- Collected data -
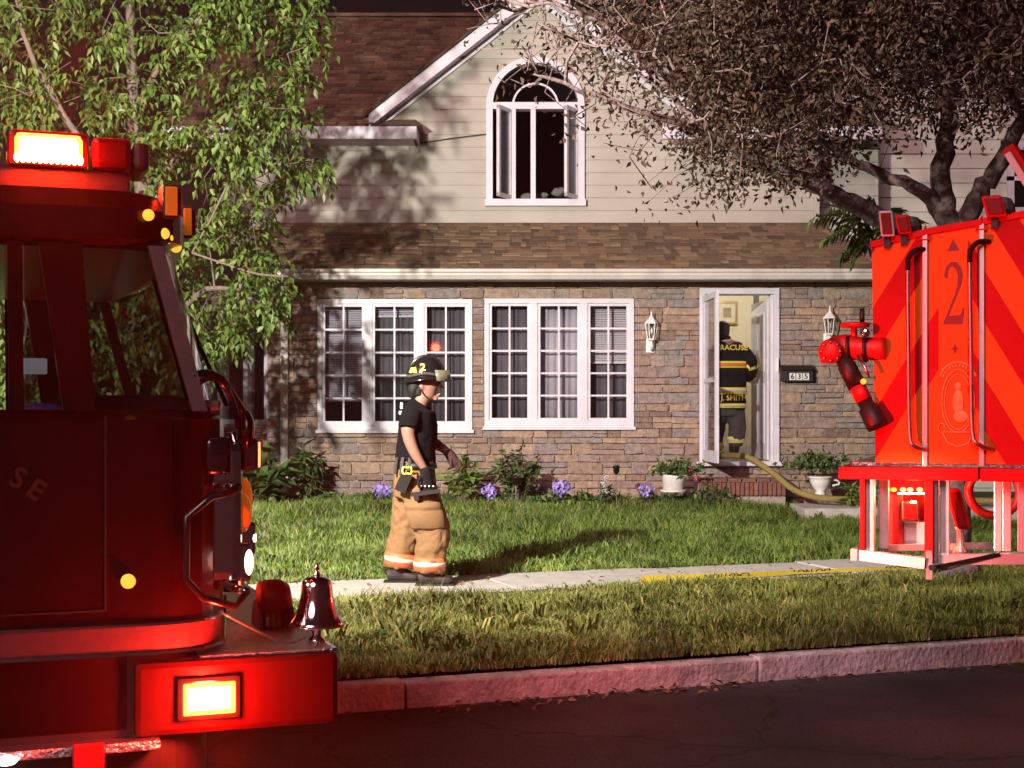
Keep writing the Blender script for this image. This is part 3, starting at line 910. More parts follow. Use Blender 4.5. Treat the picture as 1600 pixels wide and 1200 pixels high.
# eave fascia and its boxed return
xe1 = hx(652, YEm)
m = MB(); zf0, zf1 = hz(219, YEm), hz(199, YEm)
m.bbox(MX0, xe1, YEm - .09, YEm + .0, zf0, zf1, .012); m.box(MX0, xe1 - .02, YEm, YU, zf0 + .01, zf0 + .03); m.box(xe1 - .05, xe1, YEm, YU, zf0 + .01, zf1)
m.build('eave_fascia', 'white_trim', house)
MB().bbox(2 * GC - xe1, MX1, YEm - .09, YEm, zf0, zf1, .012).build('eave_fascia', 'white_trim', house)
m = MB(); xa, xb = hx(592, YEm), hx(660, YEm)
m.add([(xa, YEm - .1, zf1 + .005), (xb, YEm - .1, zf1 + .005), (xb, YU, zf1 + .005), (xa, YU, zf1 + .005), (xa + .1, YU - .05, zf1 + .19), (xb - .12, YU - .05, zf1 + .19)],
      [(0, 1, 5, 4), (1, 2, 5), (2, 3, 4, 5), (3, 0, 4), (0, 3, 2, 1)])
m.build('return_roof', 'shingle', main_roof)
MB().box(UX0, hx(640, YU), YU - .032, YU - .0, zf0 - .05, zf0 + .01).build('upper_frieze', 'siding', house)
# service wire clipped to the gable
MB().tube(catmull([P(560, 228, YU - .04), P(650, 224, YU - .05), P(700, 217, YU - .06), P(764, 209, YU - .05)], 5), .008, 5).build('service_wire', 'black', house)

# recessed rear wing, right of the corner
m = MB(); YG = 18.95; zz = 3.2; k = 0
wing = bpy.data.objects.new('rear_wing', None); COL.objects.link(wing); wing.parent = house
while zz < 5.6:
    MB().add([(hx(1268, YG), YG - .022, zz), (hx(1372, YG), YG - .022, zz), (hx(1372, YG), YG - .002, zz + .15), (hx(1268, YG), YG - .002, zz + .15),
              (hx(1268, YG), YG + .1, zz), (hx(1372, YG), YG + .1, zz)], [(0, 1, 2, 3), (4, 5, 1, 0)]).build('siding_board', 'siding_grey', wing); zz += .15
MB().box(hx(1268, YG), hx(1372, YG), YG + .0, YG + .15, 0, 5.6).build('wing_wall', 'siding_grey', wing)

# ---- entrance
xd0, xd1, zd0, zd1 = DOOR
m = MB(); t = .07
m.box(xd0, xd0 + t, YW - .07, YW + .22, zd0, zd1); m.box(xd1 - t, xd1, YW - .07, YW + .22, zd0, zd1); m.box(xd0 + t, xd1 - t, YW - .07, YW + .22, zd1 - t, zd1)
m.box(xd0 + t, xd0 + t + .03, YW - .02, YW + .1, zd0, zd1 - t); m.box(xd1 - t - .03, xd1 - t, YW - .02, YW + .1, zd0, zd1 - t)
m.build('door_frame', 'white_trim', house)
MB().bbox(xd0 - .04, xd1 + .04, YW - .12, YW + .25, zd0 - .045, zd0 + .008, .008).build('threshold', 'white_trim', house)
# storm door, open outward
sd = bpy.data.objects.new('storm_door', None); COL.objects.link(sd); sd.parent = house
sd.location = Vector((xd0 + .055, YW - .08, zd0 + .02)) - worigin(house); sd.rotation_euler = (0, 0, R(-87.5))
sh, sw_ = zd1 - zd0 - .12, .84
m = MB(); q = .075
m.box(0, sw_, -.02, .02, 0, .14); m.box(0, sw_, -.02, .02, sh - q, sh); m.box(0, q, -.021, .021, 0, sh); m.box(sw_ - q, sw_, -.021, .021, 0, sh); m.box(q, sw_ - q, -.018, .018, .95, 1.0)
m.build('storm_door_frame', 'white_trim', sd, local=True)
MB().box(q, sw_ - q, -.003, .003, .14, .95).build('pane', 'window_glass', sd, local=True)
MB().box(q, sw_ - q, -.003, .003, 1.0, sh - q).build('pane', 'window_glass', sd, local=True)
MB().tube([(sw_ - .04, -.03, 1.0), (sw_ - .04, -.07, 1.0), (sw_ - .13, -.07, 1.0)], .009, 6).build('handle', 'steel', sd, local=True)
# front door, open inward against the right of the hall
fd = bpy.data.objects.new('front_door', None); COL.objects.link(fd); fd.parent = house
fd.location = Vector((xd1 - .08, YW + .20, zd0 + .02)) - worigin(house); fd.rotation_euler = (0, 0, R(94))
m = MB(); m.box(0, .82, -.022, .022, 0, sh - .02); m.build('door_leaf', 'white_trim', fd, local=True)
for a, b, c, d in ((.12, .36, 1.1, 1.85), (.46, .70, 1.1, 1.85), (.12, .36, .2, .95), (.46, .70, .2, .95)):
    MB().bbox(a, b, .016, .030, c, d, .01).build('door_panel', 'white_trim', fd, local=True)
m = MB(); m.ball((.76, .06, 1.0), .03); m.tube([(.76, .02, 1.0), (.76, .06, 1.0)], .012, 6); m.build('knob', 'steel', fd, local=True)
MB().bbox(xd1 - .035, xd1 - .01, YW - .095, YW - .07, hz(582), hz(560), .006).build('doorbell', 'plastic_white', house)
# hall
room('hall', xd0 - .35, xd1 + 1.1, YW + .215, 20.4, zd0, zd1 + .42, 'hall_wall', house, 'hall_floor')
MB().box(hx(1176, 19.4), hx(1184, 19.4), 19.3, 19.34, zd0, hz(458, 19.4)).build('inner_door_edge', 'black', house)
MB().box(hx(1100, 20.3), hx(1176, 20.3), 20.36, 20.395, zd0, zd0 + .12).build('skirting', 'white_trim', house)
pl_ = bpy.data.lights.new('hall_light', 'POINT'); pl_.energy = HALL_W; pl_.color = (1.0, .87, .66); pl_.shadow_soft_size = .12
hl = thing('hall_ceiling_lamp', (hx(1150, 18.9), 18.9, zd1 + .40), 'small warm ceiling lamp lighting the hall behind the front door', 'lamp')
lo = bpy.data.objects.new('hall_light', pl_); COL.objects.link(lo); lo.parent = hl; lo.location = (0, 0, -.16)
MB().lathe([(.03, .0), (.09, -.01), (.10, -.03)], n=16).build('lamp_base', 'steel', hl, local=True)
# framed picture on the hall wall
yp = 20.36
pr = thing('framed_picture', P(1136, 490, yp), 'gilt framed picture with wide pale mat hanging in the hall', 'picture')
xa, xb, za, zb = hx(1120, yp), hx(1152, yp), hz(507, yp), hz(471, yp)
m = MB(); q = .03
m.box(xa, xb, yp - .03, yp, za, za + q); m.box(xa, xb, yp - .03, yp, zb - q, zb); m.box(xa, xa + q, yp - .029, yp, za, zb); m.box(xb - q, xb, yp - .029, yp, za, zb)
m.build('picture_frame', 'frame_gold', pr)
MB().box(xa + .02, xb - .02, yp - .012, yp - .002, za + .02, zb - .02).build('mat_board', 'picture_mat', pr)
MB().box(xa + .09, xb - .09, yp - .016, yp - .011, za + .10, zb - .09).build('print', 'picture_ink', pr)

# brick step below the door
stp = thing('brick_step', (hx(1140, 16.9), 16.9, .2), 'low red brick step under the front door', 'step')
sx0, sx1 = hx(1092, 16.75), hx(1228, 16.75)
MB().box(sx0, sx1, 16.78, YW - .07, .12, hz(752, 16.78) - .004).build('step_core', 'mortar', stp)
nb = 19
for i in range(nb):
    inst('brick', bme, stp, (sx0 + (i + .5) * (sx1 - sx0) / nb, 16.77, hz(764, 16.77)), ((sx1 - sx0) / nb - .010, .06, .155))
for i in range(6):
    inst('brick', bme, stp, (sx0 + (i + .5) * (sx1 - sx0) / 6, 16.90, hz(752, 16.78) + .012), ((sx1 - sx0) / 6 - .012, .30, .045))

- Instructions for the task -
Transcribe the listing in full. Omit the pictures and keep every line exact.

- Worked answer -
Keep writing the Blender script for this image. This is part 3, starting at line 910. More parts follow. Use Blender 4.5. Treat the picture as 1600 pixels wide and 1200 pixels high.
# eave fascia and its boxed return
xe1 = hx(652, YEm)
m = MB(); zf0, zf1 = hz(219, YEm), hz(199, YEm)
m.bbox(MX0, xe1, YEm - .09, YEm + .0, zf0, zf1, .012); m.box(MX0, xe1 - .02, YEm, YU, zf0 + .01, zf0 + .03); m.box(xe1 - .05, xe1, YEm, YU, zf0 + .01, zf1)
m.build('eave_fascia', 'white_trim', house)
MB().bbox(2 * GC - xe1, MX1, YEm - .09, YEm, zf0, zf1, .012).build('eave_fascia', 'white_trim', house)
m = MB(); xa, xb = hx(592, YEm), hx(660, YEm)
m.add([(xa, YEm - .1, zf1 + .005), (xb, YEm - .1, zf1 + .005), (xb, YU, zf1 + .005), (xa, YU, zf1 + .005), (xa + .1, YU - .05, zf1 + .19), (xb - .12, YU - .05, zf1 + .19)],
      [(0, 1, 5, 4), (1, 2, 5), (2, 3, 4, 5), (3, 0, 4), (0, 3, 2, 1)])
m.build('return_roof', 'shingle', main_roof)
MB().box(UX0, hx(640, YU), YU - .032, YU - .0, zf0 - .05, zf0 + .01).build('upper_frieze', 'siding', house)
# service wire clipped to the gable
MB().tube(catmull([P(560, 228, YU - .04), P(650, 224, YU - .05), P(700, 217, YU - .06), P(764, 209, YU - .05)], 5), .008, 5).build('service_wire', 'black', house)

# recessed rear wing, right of the corner
m = MB(); YG = 18.95; zz = 3.2; k = 0
wing = bpy.data.objects.new('rear_wing', None); COL.objects.link(wing); wing.parent = house
while zz < 5.6:
    MB().add([(hx(1268, YG), YG - .022, zz), (hx(1372, YG), YG - .022, zz), (hx(1372, YG), YG - .002, zz + .15), (hx(1268, YG), YG - .002, zz + .15),
              (hx(1268, YG), YG + .1, zz), (hx(1372, YG), YG + .1, zz)], [(0, 1, 2, 3), (4, 5, 1, 0)]).build('siding_board', 'siding_grey', wing); zz += .15
MB().box(hx(1268, YG), hx(1372, YG), YG + .0, YG + .15, 0, 5.6).build('wing_wall', 'siding_grey', wing)

# ---- entrance
xd0, xd1, zd0, zd1 = DOOR
m = MB(); t = .07
m.box(xd0, xd0 + t, YW - .07, YW + .22, zd0, zd1); m.box(xd1 - t, xd1, YW - .07, YW + .22, zd0, zd1); m.box(xd0 + t, xd1 - t, YW - .07, YW + .22, zd1 - t, zd1)
m.box(xd0 + t, xd0 + t + .03, YW - .02, YW + .1, zd0, zd1 - t); m.box(xd1 - t - .03, xd1 - t, YW - .02, YW + .1, zd0, zd1 - t)
m.build('door_frame', 'white_trim', house)
MB().bbox(xd0 - .04, xd1 + .04, YW - .12, YW + .25, zd0 - .045, zd0 + .008, .008).build('threshold', 'white_trim', house)
# storm door, open outward
sd = bpy.data.objects.new('storm_door', None); COL.objects.link(sd); sd.parent = house
sd.location = Vector((xd0 + .055, YW - .08, zd0 + .02)) - worigin(house); sd.rotation_euler = (0, 0, R(-87.5))
sh, sw_ = zd1 - zd0 - .12, .84
m = MB(); q = .075
m.box(0, sw_, -.02, .02, 0, .14); m.box(0, sw_, -.02, .02, sh - q, sh); m.box(0, q, -.021, .021, 0, sh); m.box(sw_ - q, sw_, -.021, .021, 0, sh); m.box(q, sw_ - q, -.018, .018, .95, 1.0)
m.build('storm_door_frame', 'white_trim', sd, local=True)
MB().box(q, sw_ - q, -.003, .003, .14, .95).build('pane', 'window_glass', sd, local=True)
MB().box(q, sw_ - q, -.003, .003, 1.0, sh - q).build('pane', 'window_glass', sd, local=True)
MB().tube([(sw_ - .04, -.03, 1.0), (sw_ - .04, -.07, 1.0), (sw_ - .13, -.07, 1.0)], .009, 6).build('handle', 'steel', sd, local=True)
# front door, open inward against the right of the hall
fd = bpy.data.objects.new('front_door', None); COL.objects.link(fd); fd.parent = house
fd.location = Vector((xd1 - .08, YW + .20, zd0 + .02)) - worigin(house); fd.rotation_euler = (0, 0, R(94))
m = MB(); m.box(0, .82, -.022, .022, 0, sh - .02); m.build('door_leaf', 'white_trim', fd, local=True)
for a, b, c, d in ((.12, .36, 1.1, 1.85), (.46, .70, 1.1, 1.85), (.12, .36, .2, .95), (.46, .70, .2, .95)):
    MB().bbox(a, b, .016, .030, c, d, .01).build('door_panel', 'white_trim', fd, local=True)
m = MB(); m.ball((.76, .06, 1.0), .03); m.tube([(.76, .02, 1.0), (.76, .06, 1.0)], .012, 6); m.build('knob', 'steel', fd, local=True)
MB().bbox(xd1 - .035, xd1 - .01, YW - .095, YW - .07, hz(582), hz(560), .006).build('doorbell', 'plastic_white', house)
# hall
room('hall', xd0 - .35, xd1 + 1.1, YW + .215, 20.4, zd0, zd1 + .42, 'hall_wall', house, 'hall_floor')
MB().box(hx(1176, 19.4), hx(1184, 19.4), 19.3, 19.34, zd0, hz(458, 19.4)).build('inner_door_edge', 'black', house)
MB().box(hx(1100, 20.3), hx(1176, 20.3), 20.36, 20.395, zd0, zd0 + .12).build('skirting', 'white_trim', house)
pl_ = bpy.data.lights.new('hall_light', 'POINT'); pl_.energy = HALL_W; pl_.color = (1.0, .87, .66); pl_.shadow_soft_size = .12
hl = thing('hall_ceiling_lamp', (hx(1150, 18.9), 18.9, zd1 + .40), 'small warm ceiling lamp lighting the hall behind the front door', 'lamp')
lo = bpy.data.objects.new('hall_light', pl_); COL.objects.link(lo); lo.parent = hl; lo.location = (0, 0, -.16)
MB().lathe([(.03, .0), (.09, -.01), (.10, -.03)], n=16).build('lamp_base', 'steel', hl, local=True)
# framed picture on the hall wall
yp = 20.36
pr = thing('framed_picture', P(1136, 490, yp), 'gilt framed picture with wide pale mat hanging in the hall', 'picture')
xa, xb, za, zb = hx(1120, yp), hx(1152, yp), hz(507, yp), hz(471, yp)
m = MB(); q = .03
m.box(xa, xb, yp - .03, yp, za, za + q); m.box(xa, xb, yp - .03, yp, zb - q, zb); m.box(xa, xa + q, yp - .029, yp, za, zb); m.box(xb - q, xb, yp - .029, yp, za, zb)
m.build('picture_frame', 'frame_gold', pr)
MB().box(xa + .02, xb - .02, yp - .012, yp - .002, za + .02, zb - .02).build('mat_board', 'picture_mat', pr)
MB().box(xa + .09, xb - .09, yp - .016, yp - .011, za + .10, zb - .09).build('print', 'picture_ink', pr)

# brick step below the door
stp = thing('brick_step', (hx(1140, 16.9), 16.9, .2), 'low red brick step under the front door', 'step')
sx0, sx1 = hx(1092, 16.75), hx(1228, 16.75)
MB().box(sx0, sx1, 16.78, YW - .07, .12, hz(752, 16.78) - .004).build('step_core', 'mortar', stp)
nb = 19
for i in range(nb):
    inst('brick', bme, stp, (sx0 + (i + .5) * (sx1 - sx0) / nb, 16.77, hz(764, 16.77)), ((sx1 - sx0) / nb - .010, .06, .155))
for i in range(6):
    inst('brick', bme, stp, (sx0 + (i + .5) * (sx1 - sx0) / 6, 16.90, hz(752, 16.78) + .012), ((sx1 - sx0) / 6 - .012, .30, .045))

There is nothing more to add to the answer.